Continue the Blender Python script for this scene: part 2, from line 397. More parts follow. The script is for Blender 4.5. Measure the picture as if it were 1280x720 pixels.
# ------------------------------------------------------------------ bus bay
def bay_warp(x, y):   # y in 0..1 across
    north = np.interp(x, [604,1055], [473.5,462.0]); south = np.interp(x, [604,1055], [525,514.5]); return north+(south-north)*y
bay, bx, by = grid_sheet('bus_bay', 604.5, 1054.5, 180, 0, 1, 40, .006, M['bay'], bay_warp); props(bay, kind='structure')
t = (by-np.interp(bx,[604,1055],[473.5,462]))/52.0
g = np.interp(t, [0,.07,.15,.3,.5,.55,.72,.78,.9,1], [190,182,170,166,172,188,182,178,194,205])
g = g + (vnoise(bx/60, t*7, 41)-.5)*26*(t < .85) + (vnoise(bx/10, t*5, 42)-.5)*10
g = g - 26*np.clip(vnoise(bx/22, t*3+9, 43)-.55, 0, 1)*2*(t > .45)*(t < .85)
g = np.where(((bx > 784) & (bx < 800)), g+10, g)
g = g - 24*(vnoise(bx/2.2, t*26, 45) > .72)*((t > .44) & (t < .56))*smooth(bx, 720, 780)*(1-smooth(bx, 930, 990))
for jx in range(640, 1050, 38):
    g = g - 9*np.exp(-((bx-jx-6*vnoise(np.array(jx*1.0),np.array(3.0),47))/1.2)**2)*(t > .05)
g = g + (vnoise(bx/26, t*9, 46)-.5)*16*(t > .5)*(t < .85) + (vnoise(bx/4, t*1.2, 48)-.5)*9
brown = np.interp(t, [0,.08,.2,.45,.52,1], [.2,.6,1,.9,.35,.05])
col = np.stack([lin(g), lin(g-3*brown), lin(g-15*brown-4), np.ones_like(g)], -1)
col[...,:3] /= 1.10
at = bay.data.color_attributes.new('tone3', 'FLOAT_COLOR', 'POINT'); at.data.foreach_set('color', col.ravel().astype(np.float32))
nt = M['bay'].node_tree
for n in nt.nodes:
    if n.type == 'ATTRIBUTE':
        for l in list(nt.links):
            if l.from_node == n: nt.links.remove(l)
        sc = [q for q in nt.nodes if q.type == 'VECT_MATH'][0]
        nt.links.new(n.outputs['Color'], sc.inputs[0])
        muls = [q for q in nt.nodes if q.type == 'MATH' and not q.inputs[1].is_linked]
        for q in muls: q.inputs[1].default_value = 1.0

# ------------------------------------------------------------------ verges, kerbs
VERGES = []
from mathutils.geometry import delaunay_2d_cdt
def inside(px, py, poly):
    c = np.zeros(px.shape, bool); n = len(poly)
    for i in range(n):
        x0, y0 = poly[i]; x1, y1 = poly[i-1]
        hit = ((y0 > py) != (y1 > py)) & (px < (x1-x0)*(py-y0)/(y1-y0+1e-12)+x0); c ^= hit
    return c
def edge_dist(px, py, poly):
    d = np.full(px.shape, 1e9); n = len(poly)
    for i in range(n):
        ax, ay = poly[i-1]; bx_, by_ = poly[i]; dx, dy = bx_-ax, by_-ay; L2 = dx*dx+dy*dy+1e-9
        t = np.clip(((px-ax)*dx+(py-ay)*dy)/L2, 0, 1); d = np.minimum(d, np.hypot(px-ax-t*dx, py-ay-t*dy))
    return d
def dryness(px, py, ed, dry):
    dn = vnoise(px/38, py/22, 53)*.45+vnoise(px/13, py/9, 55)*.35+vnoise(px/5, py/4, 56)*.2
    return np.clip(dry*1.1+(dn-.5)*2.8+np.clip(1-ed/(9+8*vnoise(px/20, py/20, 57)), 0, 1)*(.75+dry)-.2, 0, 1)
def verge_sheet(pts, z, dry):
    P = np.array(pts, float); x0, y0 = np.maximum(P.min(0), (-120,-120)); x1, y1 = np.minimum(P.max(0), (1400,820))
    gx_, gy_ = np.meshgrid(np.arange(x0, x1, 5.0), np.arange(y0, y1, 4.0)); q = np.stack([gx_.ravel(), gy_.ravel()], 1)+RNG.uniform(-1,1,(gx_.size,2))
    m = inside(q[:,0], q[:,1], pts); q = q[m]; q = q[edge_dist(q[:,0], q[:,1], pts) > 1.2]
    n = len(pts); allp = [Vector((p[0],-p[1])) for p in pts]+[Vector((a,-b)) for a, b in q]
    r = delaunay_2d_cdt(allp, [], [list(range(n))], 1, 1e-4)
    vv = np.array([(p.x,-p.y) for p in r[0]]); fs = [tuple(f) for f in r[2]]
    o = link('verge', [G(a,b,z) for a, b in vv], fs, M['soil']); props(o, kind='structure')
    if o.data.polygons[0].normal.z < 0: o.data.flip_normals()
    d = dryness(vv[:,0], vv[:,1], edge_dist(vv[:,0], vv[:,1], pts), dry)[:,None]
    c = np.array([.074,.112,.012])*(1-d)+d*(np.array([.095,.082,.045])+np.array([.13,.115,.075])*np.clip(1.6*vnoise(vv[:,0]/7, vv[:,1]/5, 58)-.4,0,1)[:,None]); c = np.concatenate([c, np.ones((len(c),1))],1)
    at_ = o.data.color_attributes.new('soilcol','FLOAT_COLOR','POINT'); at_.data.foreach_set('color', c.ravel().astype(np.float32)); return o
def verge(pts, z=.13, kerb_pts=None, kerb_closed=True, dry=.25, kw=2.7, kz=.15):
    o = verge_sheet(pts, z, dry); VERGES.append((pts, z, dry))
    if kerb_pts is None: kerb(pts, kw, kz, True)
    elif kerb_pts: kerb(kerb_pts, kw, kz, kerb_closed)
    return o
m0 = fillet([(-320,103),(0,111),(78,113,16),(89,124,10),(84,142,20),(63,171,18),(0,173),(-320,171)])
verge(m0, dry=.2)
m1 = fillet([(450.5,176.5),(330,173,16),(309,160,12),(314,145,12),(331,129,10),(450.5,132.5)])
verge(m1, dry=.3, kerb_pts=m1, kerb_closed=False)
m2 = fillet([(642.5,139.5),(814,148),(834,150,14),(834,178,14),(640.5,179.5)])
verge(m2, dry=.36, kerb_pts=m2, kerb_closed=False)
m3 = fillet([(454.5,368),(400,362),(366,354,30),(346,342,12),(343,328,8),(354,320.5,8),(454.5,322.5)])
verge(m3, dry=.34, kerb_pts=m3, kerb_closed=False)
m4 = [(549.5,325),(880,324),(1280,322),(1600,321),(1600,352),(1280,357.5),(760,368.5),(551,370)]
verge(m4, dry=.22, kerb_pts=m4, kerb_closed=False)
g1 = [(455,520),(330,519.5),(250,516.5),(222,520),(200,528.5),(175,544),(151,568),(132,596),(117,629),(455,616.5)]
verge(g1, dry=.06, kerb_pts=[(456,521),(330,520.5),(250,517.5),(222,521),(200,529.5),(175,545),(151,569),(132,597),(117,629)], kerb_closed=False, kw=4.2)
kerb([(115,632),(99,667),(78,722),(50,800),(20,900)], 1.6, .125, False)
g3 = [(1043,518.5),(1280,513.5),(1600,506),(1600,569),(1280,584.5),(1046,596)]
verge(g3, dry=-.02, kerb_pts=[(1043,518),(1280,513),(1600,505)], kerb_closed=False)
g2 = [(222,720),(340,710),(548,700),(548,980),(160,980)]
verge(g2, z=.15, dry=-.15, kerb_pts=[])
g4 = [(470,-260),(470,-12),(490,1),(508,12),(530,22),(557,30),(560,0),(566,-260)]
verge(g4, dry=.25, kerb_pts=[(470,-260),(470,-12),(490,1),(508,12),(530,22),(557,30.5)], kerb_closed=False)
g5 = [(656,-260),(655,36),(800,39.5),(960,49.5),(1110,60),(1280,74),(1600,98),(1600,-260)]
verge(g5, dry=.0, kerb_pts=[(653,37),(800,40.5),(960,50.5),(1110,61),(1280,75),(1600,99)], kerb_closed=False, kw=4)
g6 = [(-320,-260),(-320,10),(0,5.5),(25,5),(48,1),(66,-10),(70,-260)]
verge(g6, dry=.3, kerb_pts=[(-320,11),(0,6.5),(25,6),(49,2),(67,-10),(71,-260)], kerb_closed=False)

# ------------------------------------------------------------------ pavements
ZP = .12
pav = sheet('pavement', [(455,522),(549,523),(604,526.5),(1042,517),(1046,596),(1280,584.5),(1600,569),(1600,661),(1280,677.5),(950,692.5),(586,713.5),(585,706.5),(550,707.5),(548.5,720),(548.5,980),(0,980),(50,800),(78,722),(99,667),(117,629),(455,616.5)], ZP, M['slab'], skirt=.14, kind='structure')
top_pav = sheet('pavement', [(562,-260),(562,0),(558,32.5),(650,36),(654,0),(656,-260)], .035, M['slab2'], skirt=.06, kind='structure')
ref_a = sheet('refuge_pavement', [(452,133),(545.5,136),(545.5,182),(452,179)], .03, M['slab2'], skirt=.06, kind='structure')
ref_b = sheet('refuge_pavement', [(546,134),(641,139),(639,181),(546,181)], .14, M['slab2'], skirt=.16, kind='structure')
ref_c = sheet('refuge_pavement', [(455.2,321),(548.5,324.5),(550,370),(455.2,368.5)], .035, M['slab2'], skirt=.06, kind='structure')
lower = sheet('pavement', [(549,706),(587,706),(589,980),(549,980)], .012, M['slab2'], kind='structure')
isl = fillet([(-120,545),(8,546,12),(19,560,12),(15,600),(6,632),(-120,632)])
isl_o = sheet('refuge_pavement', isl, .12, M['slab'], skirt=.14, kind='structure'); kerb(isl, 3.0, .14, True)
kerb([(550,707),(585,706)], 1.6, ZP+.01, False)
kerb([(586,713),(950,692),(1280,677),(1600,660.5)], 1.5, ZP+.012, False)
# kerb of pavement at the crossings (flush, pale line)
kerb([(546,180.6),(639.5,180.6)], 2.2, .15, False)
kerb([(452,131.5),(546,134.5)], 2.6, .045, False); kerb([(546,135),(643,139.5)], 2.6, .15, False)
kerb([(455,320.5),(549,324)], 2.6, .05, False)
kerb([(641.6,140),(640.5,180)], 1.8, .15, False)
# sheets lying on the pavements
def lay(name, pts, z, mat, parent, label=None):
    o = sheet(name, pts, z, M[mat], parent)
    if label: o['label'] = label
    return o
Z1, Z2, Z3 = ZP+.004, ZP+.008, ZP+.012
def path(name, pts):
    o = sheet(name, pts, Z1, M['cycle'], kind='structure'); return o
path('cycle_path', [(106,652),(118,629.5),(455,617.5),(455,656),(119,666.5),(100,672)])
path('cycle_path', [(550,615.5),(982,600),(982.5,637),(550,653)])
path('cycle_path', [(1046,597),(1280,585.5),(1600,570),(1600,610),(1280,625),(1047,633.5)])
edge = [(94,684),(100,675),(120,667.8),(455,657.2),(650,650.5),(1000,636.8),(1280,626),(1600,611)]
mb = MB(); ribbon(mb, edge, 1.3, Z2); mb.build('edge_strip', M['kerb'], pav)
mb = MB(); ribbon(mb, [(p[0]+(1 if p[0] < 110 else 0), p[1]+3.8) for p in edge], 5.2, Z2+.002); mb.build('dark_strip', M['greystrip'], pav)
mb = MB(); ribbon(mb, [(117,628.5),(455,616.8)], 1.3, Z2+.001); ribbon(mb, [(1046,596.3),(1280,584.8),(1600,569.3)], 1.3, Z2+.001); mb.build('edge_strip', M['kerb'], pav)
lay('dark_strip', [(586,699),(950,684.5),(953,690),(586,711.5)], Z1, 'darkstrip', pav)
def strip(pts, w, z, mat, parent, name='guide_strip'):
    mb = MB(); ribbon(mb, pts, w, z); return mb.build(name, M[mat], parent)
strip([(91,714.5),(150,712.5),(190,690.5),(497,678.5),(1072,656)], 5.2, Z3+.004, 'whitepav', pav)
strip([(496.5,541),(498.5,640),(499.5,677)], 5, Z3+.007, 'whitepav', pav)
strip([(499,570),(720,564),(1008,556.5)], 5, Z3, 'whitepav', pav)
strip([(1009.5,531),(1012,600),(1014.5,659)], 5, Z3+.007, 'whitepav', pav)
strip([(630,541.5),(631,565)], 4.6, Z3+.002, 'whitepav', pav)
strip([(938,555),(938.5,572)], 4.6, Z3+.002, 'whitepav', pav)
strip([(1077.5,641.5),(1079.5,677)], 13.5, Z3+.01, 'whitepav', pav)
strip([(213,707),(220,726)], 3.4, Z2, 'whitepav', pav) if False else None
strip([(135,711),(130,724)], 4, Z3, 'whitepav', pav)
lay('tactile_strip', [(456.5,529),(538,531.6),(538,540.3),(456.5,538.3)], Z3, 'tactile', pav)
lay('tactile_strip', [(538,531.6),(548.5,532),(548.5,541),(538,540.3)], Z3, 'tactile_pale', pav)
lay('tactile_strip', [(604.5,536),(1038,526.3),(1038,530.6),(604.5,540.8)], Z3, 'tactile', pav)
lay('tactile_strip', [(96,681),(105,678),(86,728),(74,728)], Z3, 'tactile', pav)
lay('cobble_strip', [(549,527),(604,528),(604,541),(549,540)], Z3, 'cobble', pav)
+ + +
Exercise prompt = Reprint the data above from the opening line to the line holding "for q in muls: q.inputs[1].default_value", inclusive, and nothing else.

Response for this exercise =
Continue the Blender Python script for this scene: part 2, from line 397. More parts follow. The script is for Blender 4.5. Measure the picture as if it were 1280x720 pixels.
# ------------------------------------------------------------------ bus bay
def bay_warp(x, y):   # y in 0..1 across
    north = np.interp(x, [604,1055], [473.5,462.0]); south = np.interp(x, [604,1055], [525,514.5]); return north+(south-north)*y
bay, bx, by = grid_sheet('bus_bay', 604.5, 1054.5, 180, 0, 1, 40, .006, M['bay'], bay_warp); props(bay, kind='structure')
t = (by-np.interp(bx,[604,1055],[473.5,462]))/52.0
g = np.interp(t, [0,.07,.15,.3,.5,.55,.72,.78,.9,1], [190,182,170,166,172,188,182,178,194,205])
g = g + (vnoise(bx/60, t*7, 41)-.5)*26*(t < .85) + (vnoise(bx/10, t*5, 42)-.5)*10
g = g - 26*np.clip(vnoise(bx/22, t*3+9, 43)-.55, 0, 1)*2*(t > .45)*(t < .85)
g = np.where(((bx > 784) & (bx < 800)), g+10, g)
g = g - 24*(vnoise(bx/2.2, t*26, 45) > .72)*((t > .44) & (t < .56))*smooth(bx, 720, 780)*(1-smooth(bx, 930, 990))
for jx in range(640, 1050, 38):
    g = g - 9*np.exp(-((bx-jx-6*vnoise(np.array(jx*1.0),np.array(3.0),47))/1.2)**2)*(t > .05)
g = g + (vnoise(bx/26, t*9, 46)-.5)*16*(t > .5)*(t < .85) + (vnoise(bx/4, t*1.2, 48)-.5)*9
brown = np.interp(t, [0,.08,.2,.45,.52,1], [.2,.6,1,.9,.35,.05])
col = np.stack([lin(g), lin(g-3*brown), lin(g-15*brown-4), np.ones_like(g)], -1)
col[...,:3] /= 1.10
at = bay.data.color_attributes.new('tone3', 'FLOAT_COLOR', 'POINT'); at.data.foreach_set('color', col.ravel().astype(np.float32))
nt = M['bay'].node_tree
for n in nt.nodes:
    if n.type == 'ATTRIBUTE':
        for l in list(nt.links):
            if l.from_node == n: nt.links.remove(l)
        sc = [q for q in nt.nodes if q.type == 'VECT_MATH'][0]
        nt.links.new(n.outputs['Color'], sc.inputs[0])
        muls = [q for q in nt.nodes if q.type == 'MATH' and not q.inputs[1].is_linked]
        for q in muls: q.inputs[1].default_value = 1.0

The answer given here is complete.